By Phil Hall | October 18, 2013

Actor/director Thomas K. Delson serves up a highly satisfying short film that offers a disturbing portrait of percolating psychotic behavior.

Delson plays the title character, an unruffled housepainter that goes through his work in a precise yet easy-going manner. At day’s end, he arrives home and falls asleep, still wearing his paint-splattered overalls. He dreams of his pretty girlfriend Lexis, but she has another lover that finds out about the amorous painter. Lexis, fearing for her life, phones the painter and he rushes to her home, only to find that she has been killed by her other lover. The painter finds himself in a life-and-death struggle with this killer, and he manages to come out on top. However, the painter emerges from this trauma with a cracked mind – and a wealth of white walls provides him with the inspiration to decorate the house in a crimson hue, with the paint supply coming from the blood of the deceased.

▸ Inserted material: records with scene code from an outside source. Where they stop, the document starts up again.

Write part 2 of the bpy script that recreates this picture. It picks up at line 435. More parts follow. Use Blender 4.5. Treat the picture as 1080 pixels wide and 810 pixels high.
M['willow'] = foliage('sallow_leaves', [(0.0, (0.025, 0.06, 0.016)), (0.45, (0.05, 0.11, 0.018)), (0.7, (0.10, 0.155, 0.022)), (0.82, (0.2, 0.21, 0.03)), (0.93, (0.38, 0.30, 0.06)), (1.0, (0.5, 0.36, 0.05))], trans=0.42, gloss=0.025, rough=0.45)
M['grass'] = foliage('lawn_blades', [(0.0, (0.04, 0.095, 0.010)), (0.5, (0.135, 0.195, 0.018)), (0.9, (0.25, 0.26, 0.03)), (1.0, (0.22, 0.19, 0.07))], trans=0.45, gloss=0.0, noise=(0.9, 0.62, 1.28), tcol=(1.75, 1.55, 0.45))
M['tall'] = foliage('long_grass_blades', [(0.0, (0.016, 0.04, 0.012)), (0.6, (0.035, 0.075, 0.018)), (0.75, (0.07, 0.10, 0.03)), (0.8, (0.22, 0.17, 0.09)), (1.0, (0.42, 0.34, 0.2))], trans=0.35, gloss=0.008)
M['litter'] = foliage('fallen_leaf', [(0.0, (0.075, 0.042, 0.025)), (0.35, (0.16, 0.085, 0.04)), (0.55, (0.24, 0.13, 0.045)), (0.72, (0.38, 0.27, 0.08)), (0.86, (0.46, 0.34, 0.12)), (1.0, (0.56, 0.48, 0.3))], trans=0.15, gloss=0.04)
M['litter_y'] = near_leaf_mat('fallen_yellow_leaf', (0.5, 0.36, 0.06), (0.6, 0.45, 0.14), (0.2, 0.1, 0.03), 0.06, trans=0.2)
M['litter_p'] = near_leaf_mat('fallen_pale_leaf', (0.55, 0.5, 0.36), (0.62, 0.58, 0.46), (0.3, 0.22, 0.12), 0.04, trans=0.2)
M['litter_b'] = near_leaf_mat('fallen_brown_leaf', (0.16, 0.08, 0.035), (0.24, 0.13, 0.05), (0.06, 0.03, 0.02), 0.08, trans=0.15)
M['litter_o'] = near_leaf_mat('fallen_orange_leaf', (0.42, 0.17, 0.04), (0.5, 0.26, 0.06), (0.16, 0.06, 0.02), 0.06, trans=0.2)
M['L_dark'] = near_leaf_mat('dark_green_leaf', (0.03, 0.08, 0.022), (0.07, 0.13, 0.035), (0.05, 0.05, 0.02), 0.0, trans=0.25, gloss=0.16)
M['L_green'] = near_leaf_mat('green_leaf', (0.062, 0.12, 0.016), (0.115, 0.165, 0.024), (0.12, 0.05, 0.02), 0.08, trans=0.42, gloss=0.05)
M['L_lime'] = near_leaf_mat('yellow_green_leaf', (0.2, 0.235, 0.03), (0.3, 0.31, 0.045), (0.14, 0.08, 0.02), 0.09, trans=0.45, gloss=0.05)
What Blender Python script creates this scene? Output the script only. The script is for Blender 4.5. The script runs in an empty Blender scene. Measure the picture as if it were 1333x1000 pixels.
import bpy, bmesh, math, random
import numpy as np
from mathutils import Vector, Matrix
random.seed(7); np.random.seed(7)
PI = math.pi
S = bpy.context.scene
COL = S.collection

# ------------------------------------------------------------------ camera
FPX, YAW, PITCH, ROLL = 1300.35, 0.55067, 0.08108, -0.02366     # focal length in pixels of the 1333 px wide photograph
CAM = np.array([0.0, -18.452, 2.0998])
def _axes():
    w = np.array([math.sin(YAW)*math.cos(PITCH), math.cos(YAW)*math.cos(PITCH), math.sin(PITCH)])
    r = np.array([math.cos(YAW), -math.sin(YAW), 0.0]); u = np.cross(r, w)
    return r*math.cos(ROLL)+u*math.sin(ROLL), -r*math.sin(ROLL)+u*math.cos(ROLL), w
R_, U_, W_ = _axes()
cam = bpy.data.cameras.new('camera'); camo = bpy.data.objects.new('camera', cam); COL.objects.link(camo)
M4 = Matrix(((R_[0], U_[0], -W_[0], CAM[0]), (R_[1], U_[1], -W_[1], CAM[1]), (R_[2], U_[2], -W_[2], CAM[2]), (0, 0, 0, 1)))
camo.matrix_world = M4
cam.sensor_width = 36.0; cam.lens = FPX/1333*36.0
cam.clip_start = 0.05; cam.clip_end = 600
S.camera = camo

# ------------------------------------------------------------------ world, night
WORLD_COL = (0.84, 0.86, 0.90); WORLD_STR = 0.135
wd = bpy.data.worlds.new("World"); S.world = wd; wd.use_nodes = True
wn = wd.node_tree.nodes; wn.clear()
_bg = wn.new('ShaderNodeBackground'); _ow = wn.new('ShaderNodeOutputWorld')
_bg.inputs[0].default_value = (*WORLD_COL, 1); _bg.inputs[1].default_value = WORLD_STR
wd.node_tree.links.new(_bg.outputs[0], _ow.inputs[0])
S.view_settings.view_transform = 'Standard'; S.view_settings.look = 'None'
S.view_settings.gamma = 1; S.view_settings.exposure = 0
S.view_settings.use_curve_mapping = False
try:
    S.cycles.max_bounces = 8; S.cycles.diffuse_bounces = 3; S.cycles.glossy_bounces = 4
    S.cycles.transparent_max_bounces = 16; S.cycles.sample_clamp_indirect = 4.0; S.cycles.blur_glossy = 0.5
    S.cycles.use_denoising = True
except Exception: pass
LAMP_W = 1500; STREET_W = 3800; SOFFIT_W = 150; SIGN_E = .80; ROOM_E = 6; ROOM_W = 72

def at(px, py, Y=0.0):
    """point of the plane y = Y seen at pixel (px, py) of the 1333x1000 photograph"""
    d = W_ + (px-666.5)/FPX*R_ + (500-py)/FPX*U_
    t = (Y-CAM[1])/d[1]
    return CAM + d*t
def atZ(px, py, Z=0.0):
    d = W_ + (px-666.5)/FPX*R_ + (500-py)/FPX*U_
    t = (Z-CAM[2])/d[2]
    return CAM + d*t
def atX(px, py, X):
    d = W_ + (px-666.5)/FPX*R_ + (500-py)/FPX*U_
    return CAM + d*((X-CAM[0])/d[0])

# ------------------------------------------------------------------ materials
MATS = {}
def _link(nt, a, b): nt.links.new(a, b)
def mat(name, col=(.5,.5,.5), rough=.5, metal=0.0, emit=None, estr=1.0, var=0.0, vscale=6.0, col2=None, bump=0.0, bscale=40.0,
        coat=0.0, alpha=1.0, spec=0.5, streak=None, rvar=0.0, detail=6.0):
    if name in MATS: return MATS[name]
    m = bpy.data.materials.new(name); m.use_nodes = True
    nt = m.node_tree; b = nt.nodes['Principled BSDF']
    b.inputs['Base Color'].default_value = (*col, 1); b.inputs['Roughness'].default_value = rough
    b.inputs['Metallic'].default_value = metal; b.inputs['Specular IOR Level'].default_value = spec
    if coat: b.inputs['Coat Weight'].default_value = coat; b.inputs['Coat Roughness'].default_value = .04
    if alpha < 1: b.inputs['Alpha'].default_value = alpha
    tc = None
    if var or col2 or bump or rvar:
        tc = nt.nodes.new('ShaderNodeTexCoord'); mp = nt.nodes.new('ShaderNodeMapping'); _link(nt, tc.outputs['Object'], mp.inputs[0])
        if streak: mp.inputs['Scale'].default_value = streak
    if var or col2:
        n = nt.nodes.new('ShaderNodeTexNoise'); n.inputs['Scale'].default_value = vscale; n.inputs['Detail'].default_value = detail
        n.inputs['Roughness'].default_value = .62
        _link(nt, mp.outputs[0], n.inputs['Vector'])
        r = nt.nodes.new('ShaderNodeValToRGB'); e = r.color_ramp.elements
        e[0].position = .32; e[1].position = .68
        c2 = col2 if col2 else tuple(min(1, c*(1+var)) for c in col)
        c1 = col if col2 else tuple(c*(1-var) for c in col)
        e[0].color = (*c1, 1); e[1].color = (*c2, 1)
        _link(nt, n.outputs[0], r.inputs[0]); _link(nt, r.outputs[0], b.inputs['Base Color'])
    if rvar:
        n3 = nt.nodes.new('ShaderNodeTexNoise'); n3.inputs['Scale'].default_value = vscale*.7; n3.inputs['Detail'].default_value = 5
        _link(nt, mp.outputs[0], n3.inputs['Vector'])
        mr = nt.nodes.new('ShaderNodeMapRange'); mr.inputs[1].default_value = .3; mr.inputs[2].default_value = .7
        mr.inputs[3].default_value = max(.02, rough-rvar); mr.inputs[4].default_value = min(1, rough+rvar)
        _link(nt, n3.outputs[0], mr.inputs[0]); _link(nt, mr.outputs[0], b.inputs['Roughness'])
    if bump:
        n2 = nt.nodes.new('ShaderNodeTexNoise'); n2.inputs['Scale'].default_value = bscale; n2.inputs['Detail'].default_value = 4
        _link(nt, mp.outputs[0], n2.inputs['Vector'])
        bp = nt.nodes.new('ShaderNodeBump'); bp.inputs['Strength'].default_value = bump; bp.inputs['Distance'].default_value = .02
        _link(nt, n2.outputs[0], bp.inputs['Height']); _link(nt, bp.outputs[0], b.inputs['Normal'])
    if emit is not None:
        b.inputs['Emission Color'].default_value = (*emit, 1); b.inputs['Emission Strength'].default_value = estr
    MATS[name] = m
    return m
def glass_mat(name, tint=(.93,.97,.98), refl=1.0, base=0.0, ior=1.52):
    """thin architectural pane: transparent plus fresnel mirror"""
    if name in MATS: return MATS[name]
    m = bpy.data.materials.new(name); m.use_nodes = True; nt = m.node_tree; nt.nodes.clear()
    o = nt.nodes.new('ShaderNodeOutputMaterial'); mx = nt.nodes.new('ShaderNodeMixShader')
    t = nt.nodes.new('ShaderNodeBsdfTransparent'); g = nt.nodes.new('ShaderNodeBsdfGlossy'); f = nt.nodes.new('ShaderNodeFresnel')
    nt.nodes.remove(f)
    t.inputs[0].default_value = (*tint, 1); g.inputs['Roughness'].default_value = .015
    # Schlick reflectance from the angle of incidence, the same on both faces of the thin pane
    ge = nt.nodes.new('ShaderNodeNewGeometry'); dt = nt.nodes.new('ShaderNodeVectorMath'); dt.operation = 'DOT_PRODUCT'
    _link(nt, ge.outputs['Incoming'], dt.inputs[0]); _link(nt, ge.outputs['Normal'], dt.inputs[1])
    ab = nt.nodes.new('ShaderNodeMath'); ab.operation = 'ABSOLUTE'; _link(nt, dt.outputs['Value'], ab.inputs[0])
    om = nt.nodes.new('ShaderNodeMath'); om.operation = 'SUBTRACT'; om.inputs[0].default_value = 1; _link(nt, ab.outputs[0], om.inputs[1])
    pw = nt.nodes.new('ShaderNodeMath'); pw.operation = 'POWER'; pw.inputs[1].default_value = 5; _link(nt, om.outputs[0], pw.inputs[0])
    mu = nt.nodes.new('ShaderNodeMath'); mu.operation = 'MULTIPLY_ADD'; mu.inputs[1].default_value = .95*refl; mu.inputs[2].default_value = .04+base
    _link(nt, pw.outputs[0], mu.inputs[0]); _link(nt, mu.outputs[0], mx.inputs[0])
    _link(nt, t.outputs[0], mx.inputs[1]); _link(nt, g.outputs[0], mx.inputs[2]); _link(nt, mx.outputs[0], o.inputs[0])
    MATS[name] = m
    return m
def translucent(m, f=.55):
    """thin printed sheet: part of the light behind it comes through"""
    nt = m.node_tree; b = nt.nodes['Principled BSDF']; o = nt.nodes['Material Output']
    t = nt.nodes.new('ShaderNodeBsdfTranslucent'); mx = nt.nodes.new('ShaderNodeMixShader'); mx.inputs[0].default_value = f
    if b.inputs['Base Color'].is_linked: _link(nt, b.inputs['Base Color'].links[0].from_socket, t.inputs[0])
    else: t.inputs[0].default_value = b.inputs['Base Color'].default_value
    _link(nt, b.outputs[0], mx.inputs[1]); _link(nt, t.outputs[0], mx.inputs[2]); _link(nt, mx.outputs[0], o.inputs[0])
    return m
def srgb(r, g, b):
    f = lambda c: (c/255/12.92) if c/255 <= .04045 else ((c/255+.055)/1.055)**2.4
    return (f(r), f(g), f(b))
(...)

As a filmmaker, Delson builds the suspense in a wonderfully controlled manner. The loose-limbed charm of the painter and his dream girl slowly frays into a harsh love triangle that spirals out of control. By the time the film reaches its brilliantly grotesque conclusion, the viewer is shattered by the pain and horror of the painter’s atrocious triumph. As the painter, Delson’s acting is remarkably subtle, with little initial warning that the nice guy painter harbors some genuine emotional problems.

The real treat: Delson created this short for a college filmmaking course. This little student film is far more invigorating than most Hollywood extravaganzas.